Алоиз Тольд не принадлежал к числу широко известных художников, но писал свидетельствующие о его хорошей профессиональной подготовке, добротные и довольно разнообразные, в рамках выбранной им тематики, пейзажи, ориентированные, скорее всего, в первую очередь на путешественников. Не случайно он часто выбирал небольшой формат и безопасную для перевозки в багаже деревянную основу. Кстати, размеры целого ряда его работ с деревянной основой почти полностью идентичны размерам «Итальянского пейзажа» из наших фондов.
Среди них преобладают схожие мотивы с маленькими уютными и ухоженными альпийскими городками или селениями у озера, среди высоких гор. Но встречаются и более суровые ландшафты, на которых дальние горы с заснеженными вершинами ошеломляют невероятной высотой и неприступностью крутых склонов. Есть у него и работы, в которых преобладает чистая природа, находящиеся вдали от поселений уединенные уголки, оживляемые стаффажными фигурками обитателей этих мест, в основном рыбаками на лодках. Но и здесь тишину, и свежесть озерного воздуха подчас нарушают маленькие пароходики, из труб которых валит черный дым.
Возможно, удастся определить, где именно был написан «Итальянский пейзаж», если отказаться от предположения, что Алоиз Толдт создавал и обобщенные виды. Ведь значительная часть его произведений имеет географически точную привязку. В основном это альпийские пространства, территориально принадлежащие Австрии, Швейцарии, Италии и Германии.
Поэтому, название орловской картины пока остается прежним. Меняется ее датировка, уточняется автор и его национальная принадлежность.

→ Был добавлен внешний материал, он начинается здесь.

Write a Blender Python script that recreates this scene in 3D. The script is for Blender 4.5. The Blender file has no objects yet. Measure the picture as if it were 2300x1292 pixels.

Сама же она остается свидетельством о красотах прибрежных мест Южного Тироля, а может быть, озера Комо, Женевского или Боденского озера, куда мы можем мысленно перенестись, рассматривая те или иные ее детали.
Вот, слева по прилегающей к подножию ближней горы дороге движется конный экипаж, а над ним, на склоне более отдаленной пепельно-лиловой горы, поднимаются руины сторожевой башни. Сами горы величественны и прекрасны в легкой дымке под сводом нежно-голубого неба. А вода в озере, – изумрудная у берега от растущих на камнях водорослей и отражения прибрежной растительности, на глубине становится голубой, а затем успокаивается и местами сияет, как зеркало, отражая дальний городок, горы, небо.
Можно проследить за движениями кисти художника по гладкой и плотной поверхности деревянной доски, наносившего то мягкие и незаметно сплавленные, то фактурные – раздельные, вытянутые, почти прямые и местами послойно перекрещивающиеся мазки, или сдвигающиеся и идущие по форме, или короткие, изогнутые и закручивающиеся. При этом некоторые детали на пастозных белильных участках намечены с помощью черенка той же кисти. И из всей этой кажущейся легкости и непринужденности возник красивый и будто светящийся изнутри пейзаж.